Pictures within the data are to be left out; everything else must be reproduced exactly.

RECORDED INFORMATION:
:::
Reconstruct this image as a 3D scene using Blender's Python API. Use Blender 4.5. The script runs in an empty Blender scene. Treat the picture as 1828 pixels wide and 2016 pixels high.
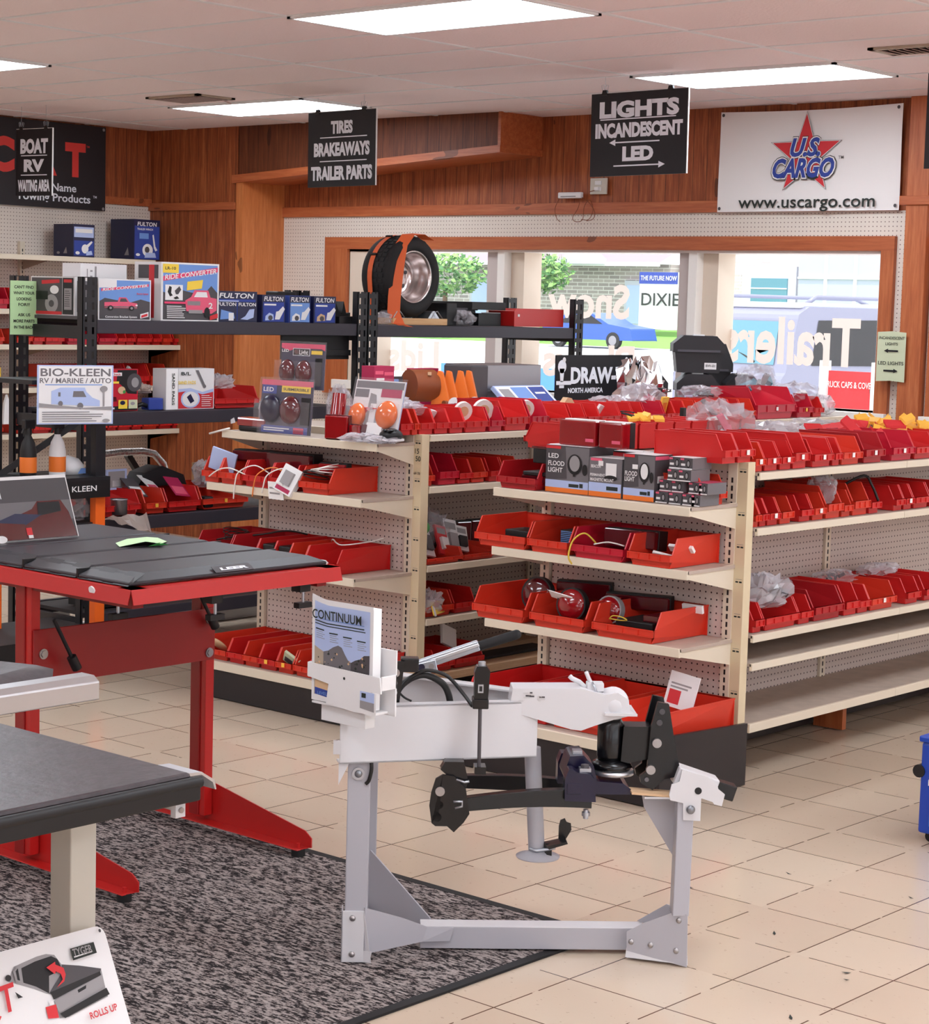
import bpy, math, random
from mathutils import Vector, Matrix
random.seed(7)
S = bpy.context.scene
COL = S.collection
PI = math.pi

# ------------------------------------------------------------------ camera, world, light, exposure
def make_camera():
    cd = bpy.data.cameras.new('camera'); cam = bpy.data.objects.new('camera', cd); COL.objects.link(cam)
    yaw, pitch, roll = math.radians(41.2023), math.radians(5.91998), math.radians(-1.57507)
    f = Vector((math.cos(yaw)*math.cos(pitch), math.sin(yaw)*math.cos(pitch), -math.sin(pitch)))
    r = Vector((math.sin(yaw), -math.cos(yaw), 0)); d = f.cross(r)
    r2 = math.cos(roll)*r + math.sin(roll)*d; d2 = -math.sin(roll)*r + math.cos(roll)*d
    M = Matrix((r2, -d2, -f)).transposed().to_4x4()
    M.translation = Vector((0, 0, 1.7489))
    cam.matrix_world = M
    cd.sensor_fit = 'VERTICAL'; cd.sensor_height = 24.0; cd.lens = 24.0*3941.6/2016.0
    cd.clip_start = 0.05; cd.clip_end = 500
    S.camera = cam
make_camera()
S.view_settings.view_transform = 'Standard'; S.view_settings.look = 'None'
S.view_settings.gamma = 1.0; S.view_settings.exposure = 0.45
try: S.view_settings.use_curve_mapping = False
except Exception: pass
S.cycles.use_denoising = True
S.cycles.max_bounces = 8; S.cycles.transparent_max_bounces = 16
PANEL_STRENGTH = 11.5      # fluorescent ceiling panels
SKY_STRENGTH = 2.1
w = bpy.data.worlds.new('world'); S.world = w; w.use_nodes = True
bgn = w.node_tree.nodes['Background']; bgn.inputs[0].default_value = (0.86, 0.93, 1.0, 1); bgn.inputs[1].default_value = SKY_STRENGTH
sl = bpy.data.lights.new('sun', 'SUN'); sl.energy = 3.0; sl.angle = math.radians(2); sl.color = (1.0, 0.96, 0.9)
so = bpy.data.objects.new('sun', sl); COL.objects.link(so)
so.rotation_euler = Vector((0.34, 0.16, -0.92)).to_track_quat('-Z', 'Y').to_euler(); so.location = (-5, 0, 20)

# ------------------------------------------------------------------ materials
def lin(c):
    c = c/255.0
    return c/12.92 if c <= 0.04045 else ((c+0.055)/1.055)**2.4
def L3(c): return (lin(c[0]), lin(c[1]), lin(c[2]), 1)
MATS = {}
def principled(name):
    m = bpy.data.materials.new(name); m.use_nodes = True
    return m, m.node_tree, m.node_tree.nodes['Principled BSDF']
def mat(name, rgb, rough=0.5, metal=0.0, spec=None, coat=0.0, noise=0.0, nscale=30, bump=0.0):
    if name in MATS: return MATS[name]
    m, nt, b = principled(name)
    b.inputs['Base Color'].default_value = L3(rgb); b.inputs['Roughness'].default_value = rough
    b.inputs['Metallic'].default_value = metal
    if spec is not None: b.inputs['Specular IOR Level'].default_value = spec
    if coat: b.inputs['Coat Weight'].default_value = coat; b.inputs['Coat Roughness'].default_value = 0.1
    if noise or bump:
        tc = nt.nodes.new('ShaderNodeTexCoord'); n = nt.nodes.new('ShaderNodeTexNoise')
        n.inputs['Scale'].default_value = nscale; n.inputs['Detail'].default_value = 4
        nt.links.new(tc.outputs['Object'], n.inputs['Vector'])
        if noise:
            r = nt.nodes.new('ShaderNodeMapRange'); r.inputs['To Min'].default_value = 1-noise; r.inputs['To Max'].default_value = 1+noise*0.4
            r.inputs['From Min'].default_value = 0.3; r.inputs['From Max'].default_value = 0.7
            nt.links.new(n.outputs['Fac'], r.inputs['Value'])
            mx = nt.nodes.new('ShaderNodeVectorMath'); mx.operation = 'SCALE'
            mx.inputs[0].default_value = L3(rgb)[:3]; nt.links.new(r.outputs['Result'], mx.inputs['Scale'])
            nt.links.new(mx.outputs['Vector'], b.inputs['Base Color'])
        if bump:
            bp = nt.nodes.new('ShaderNodeBump'); bp.inputs['Strength'].default_value = bump; bp.inputs['Distance'].default_value = 0.01
            nt.links.new(n.outputs['Fac'], bp.inputs['Height']); nt.links.new(bp.outputs['Normal'], b.inputs['Normal'])
    MATS[name] = m
    return m
def emit(name, rgb, strength):
    m = bpy.data.materials.new(name); m.use_nodes = True; nt = m.node_tree; nt.nodes.clear()
    e = nt.nodes.new('ShaderNodeEmission'); o = nt.nodes.new('ShaderNodeOutputMaterial')
    e.inputs[0].default_value = L3(rgb); e.inputs[1].default_value = strength
    nt.links.new(e.outputs[0], o.inputs[0]); MATS[name] = m; return m
def clear(name, rgb, alpha, rough=0.12):
    """clear film or pane: part see-through, part glossy sheet"""
    m, nt, b = principled(name)
    b.inputs['Base Color'].default_value = L3(rgb); b.inputs['Roughness'].default_value = rough
    t = nt.nodes.new('ShaderNodeBsdfTransparent'); mx = nt.nodes.new('ShaderNodeMixShader')
    mx.inputs[0].default_value = alpha
    nt.links.new(t.outputs[0], mx.inputs[1]); nt.links.new(b.outputs[0], mx.inputs[2])
    nt.links.new(mx.outputs[0], nt.nodes['Material Output'].inputs[0]); MATS[name] = m; return m
class NT:
    """tiny helper for node maths"""
    def __init__(s, m): s.nt = m.node_tree; s.n = s.nt.nodes
    def __call__(s, op, a, b=None, c=None):
        x = s.n.new('ShaderNodeMath'); x.operation = op
        for i, v in enumerate((a, b, c)):
            if v is None: continue
            if hasattr(v, 'links'): s.nt.links.new(v, x.inputs[i])
            else: x.inputs[i].default_value = v
        return x.outputs[0]
    def coords(s, kind='Object'):
        t = s.n.new('ShaderNodeTexCoord'); p = s.n.new('ShaderNodeSeparateXYZ')
        s.nt.links.new(t.outputs[kind], p.inputs[0]); return t.outputs[kind], p.outputs[0], p.outputs[1], p.outputs[2]
    def noise(s, vec, scale, detail=3, mscale=None, rot=None, rough=0.5):
        x = s.n.new('ShaderNodeTexNoise'); x.inputs['Scale'].default_value = scale; x.inputs['Detail'].default_value = detail
        x.inputs['Roughness'].default_value = rough
        if mscale:
            mp = s.n.new('ShaderNodeMapping'); mp.inputs['Scale'].default_value = mscale
            if rot: mp.inputs['Rotation'].default_value = rot
            s.nt.links.new(vec, mp.inputs[0]); vec = mp.outputs[0]
        s.nt.links.new(vec, x.inputs['Vector']); return x.outputs['Fac']
    def mix(s, f, a, b):
        x = s.n.new('ShaderNodeMix'); x.data_type = 'RGBA'
        for i, v in ((0, f), (6, a), (7, b)):
            if hasattr(v, 'links'): s.nt.links.new(v, x.inputs[i])
            else: x.inputs[i].default_value = v
        return x.outputs[2]
    def ramp(s, f, stops):
        x = s.n.new('ShaderNodeValToRGB'); e = x.color_ramp.elements
        while len(e) < len(stops): e.new(0.5)
        for k, (p, c) in enumerate(stops): e[k].position = p; e[k].color = L3(c)
        s.nt.links.new(f, x.inputs[0]); return x.outputs[0]
    def link(s, a, b): s.nt.links.new(a, b)
    def bump(s, h, strength, dist=0.01):
        x = s.n.new('ShaderNodeBump'); x.inputs['Strength'].default_value = strength; x.inputs['Distance'].default_value = dist
        s.nt.links.new(h, x.inputs['Height']); return x.outputs[0]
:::
SOLUTION FOR THIS PROBLEM:
Reconstruct this image as a 3D scene using Blender's Python API. Use Blender 4.5. The script runs in an empty Blender scene. Treat the picture as 1828 pixels wide and 2016 pixels high.
import bpy, math, random
from mathutils import Vector, Matrix
random.seed(7)
S = bpy.context.scene
COL = S.collection
PI = math.pi

# ------------------------------------------------------------------ camera, world, light, exposure
def make_camera():
    cd = bpy.data.cameras.new('camera'); cam = bpy.data.objects.new('camera', cd); COL.objects.link(cam)
    yaw, pitch, roll = math.radians(41.2023), math.radians(5.91998), math.radians(-1.57507)
    f = Vector((math.cos(yaw)*math.cos(pitch), math.sin(yaw)*math.cos(pitch), -math.sin(pitch)))
    r = Vector((math.sin(yaw), -math.cos(yaw), 0)); d = f.cross(r)
    r2 = math.cos(roll)*r + math.sin(roll)*d; d2 = -math.sin(roll)*r + math.cos(roll)*d
    M = Matrix((r2, -d2, -f)).transposed().to_4x4()
    M.translation = Vector((0, 0, 1.7489))
    cam.matrix_world = M
    cd.sensor_fit = 'VERTICAL'; cd.sensor_height = 24.0; cd.lens = 24.0*3941.6/2016.0
    cd.clip_start = 0.05; cd.clip_end = 500
    S.camera = cam
make_camera()
S.view_settings.view_transform = 'Standard'; S.view_settings.look = 'None'
S.view_settings.gamma = 1.0; S.view_settings.exposure = 0.45
try: S.view_settings.use_curve_mapping = False
except Exception: pass
S.cycles.use_denoising = True
S.cycles.max_bounces = 8; S.cycles.transparent_max_bounces = 16
PANEL_STRENGTH = 11.5      # fluorescent ceiling panels
SKY_STRENGTH = 2.1
w = bpy.data.worlds.new('world'); S.world = w; w.use_nodes = True
bgn = w.node_tree.nodes['Background']; bgn.inputs[0].default_value = (0.86, 0.93, 1.0, 1); bgn.inputs[1].default_value = SKY_STRENGTH
sl = bpy.data.lights.new('sun', 'SUN'); sl.energy = 3.0; sl.angle = math.radians(2); sl.color = (1.0, 0.96, 0.9)
so = bpy.data.objects.new('sun', sl); COL.objects.link(so)
so.rotation_euler = Vector((0.34, 0.16, -0.92)).to_track_quat('-Z', 'Y').to_euler(); so.location = (-5, 0, 20)

# ------------------------------------------------------------------ materials
def lin(c):
    c = c/255.0
    return c/12.92 if c <= 0.04045 else ((c+0.055)/1.055)**2.4
def L3(c): return (lin(c[0]), lin(c[1]), lin(c[2]), 1)
MATS = {}
def principled(name):
    m = bpy.data.materials.new(name); m.use_nodes = True
    return m, m.node_tree, m.node_tree.nodes['Principled BSDF']
def mat(name, rgb, rough=0.5, metal=0.0, spec=None, coat=0.0, noise=0.0, nscale=30, bump=0.0):
    if name in MATS: return MATS[name]
    m, nt, b = principled(name)
    b.inputs['Base Color'].default_value = L3(rgb); b.inputs['Roughness'].default_value = rough
    b.inputs['Metallic'].default_value = metal
    if spec is not None: b.inputs['Specular IOR Level'].default_value = spec
    if coat: b.inputs['Coat Weight'].default_value = coat; b.inputs['Coat Roughness'].default_value = 0.1
    if noise or bump:
        tc = nt.nodes.new('ShaderNodeTexCoord'); n = nt.nodes.new('ShaderNodeTexNoise')
        n.inputs['Scale'].default_value = nscale; n.inputs['Detail'].default_value = 4
        nt.links.new(tc.outputs['Object'], n.inputs['Vector'])
        if noise:
            r = nt.nodes.new('ShaderNodeMapRange'); r.inputs['To Min'].default_value = 1-noise; r.inputs['To Max'].default_value = 1+noise*0.4
            r.inputs['From Min'].default_value = 0.3; r.inputs['From Max'].default_value = 0.7
            nt.links.new(n.outputs['Fac'], r.inputs['Value'])
            mx = nt.nodes.new('ShaderNodeVectorMath'); mx.operation = 'SCALE'
            mx.inputs[0].default_value = L3(rgb)[:3]; nt.links.new(r.outputs['Result'], mx.inputs['Scale'])
            nt.links.new(mx.outputs['Vector'], b.inputs['Base Color'])
        if bump:
            bp = nt.nodes.new('ShaderNodeBump'); bp.inputs['Strength'].default_value = bump; bp.inputs['Distance'].default_value = 0.01
            nt.links.new(n.outputs['Fac'], bp.inputs['Height']); nt.links.new(bp.outputs['Normal'], b.inputs['Normal'])
    MATS[name] = m
    return m
def emit(name, rgb, strength):
    m = bpy.data.materials.new(name); m.use_nodes = True; nt = m.node_tree; nt.nodes.clear()
    e = nt.nodes.new('ShaderNodeEmission'); o = nt.nodes.new('ShaderNodeOutputMaterial')
    e.inputs[0].default_value = L3(rgb); e.inputs[1].default_value = strength
    nt.links.new(e.outputs[0], o.inputs[0]); MATS[name] = m; return m
def clear(name, rgb, alpha, rough=0.12):
    """clear film or pane: part see-through, part glossy sheet"""
    m, nt, b = principled(name)
    b.inputs['Base Color'].default_value = L3(rgb); b.inputs['Roughness'].default_value = rough
    t = nt.nodes.new('ShaderNodeBsdfTransparent'); mx = nt.nodes.new('ShaderNodeMixShader')
    mx.inputs[0].default_value = alpha
    nt.links.new(t.outputs[0], mx.inputs[1]); nt.links.new(b.outputs[0], mx.inputs[2])
    nt.links.new(mx.outputs[0], nt.nodes['Material Output'].inputs[0]); MATS[name] = m; return m
class NT:
    """tiny helper for node maths"""
    def __init__(s, m): s.nt = m.node_tree; s.n = s.nt.nodes
    def __call__(s, op, a, b=None, c=None):
        x = s.n.new('ShaderNodeMath'); x.operation = op
        for i, v in enumerate((a, b, c)):
            if v is None: continue
            if hasattr(v, 'links'): s.nt.links.new(v, x.inputs[i])
            else: x.inputs[i].default_value = v
        return x.outputs[0]
    def coords(s, kind='Object'):
        t = s.n.new('ShaderNodeTexCoord'); p = s.n.new('ShaderNodeSeparateXYZ')
        s.nt.links.new(t.outputs[kind], p.inputs[0]); return t.outputs[kind], p.outputs[0], p.outputs[1], p.outputs[2]
    def noise(s, vec, scale, detail=3, mscale=None, rot=None, rough=0.5):
        x = s.n.new('ShaderNodeTexNoise'); x.inputs['Scale'].default_value = scale; x.inputs['Detail'].default_value = detail
        x.inputs['Roughness'].default_value = rough
        if mscale:
            mp = s.n.new('ShaderNodeMapping'); mp.inputs['Scale'].default_value = mscale
            if rot: mp.inputs['Rotation'].default_value = rot
            s.nt.links.new(vec, mp.inputs[0]); vec = mp.outputs[0]
        s.nt.links.new(vec, x.inputs['Vector']); return x.outputs['Fac']
    def mix(s, f, a, b):
        x = s.n.new('ShaderNodeMix'); x.data_type = 'RGBA'
        for i, v in ((0, f), (6, a), (7, b)):
            if hasattr(v, 'links'): s.nt.links.new(v, x.inputs[i])
            else: x.inputs[i].default_value = v
        return x.outputs[2]
    def ramp(s, f, stops):
        x = s.n.new('ShaderNodeValToRGB'); e = x.color_ramp.elements
        while len(e) < len(stops): e.new(0.5)
        for k, (p, c) in enumerate(stops): e[k].position = p; e[k].color = L3(c)
        s.nt.links.new(f, x.inputs[0]); return x.outputs[0]
    def link(s, a, b): s.nt.links.new(a, b)
    def bump(s, h, strength, dist=0.01):
        x = s.n.new('ShaderNodeBump'); x.inputs['Strength'].default_value = strength; x.inputs['Distance'].default_value = dist
        s.nt.links.new(h, x.inputs['Height']); return x.outputs[0]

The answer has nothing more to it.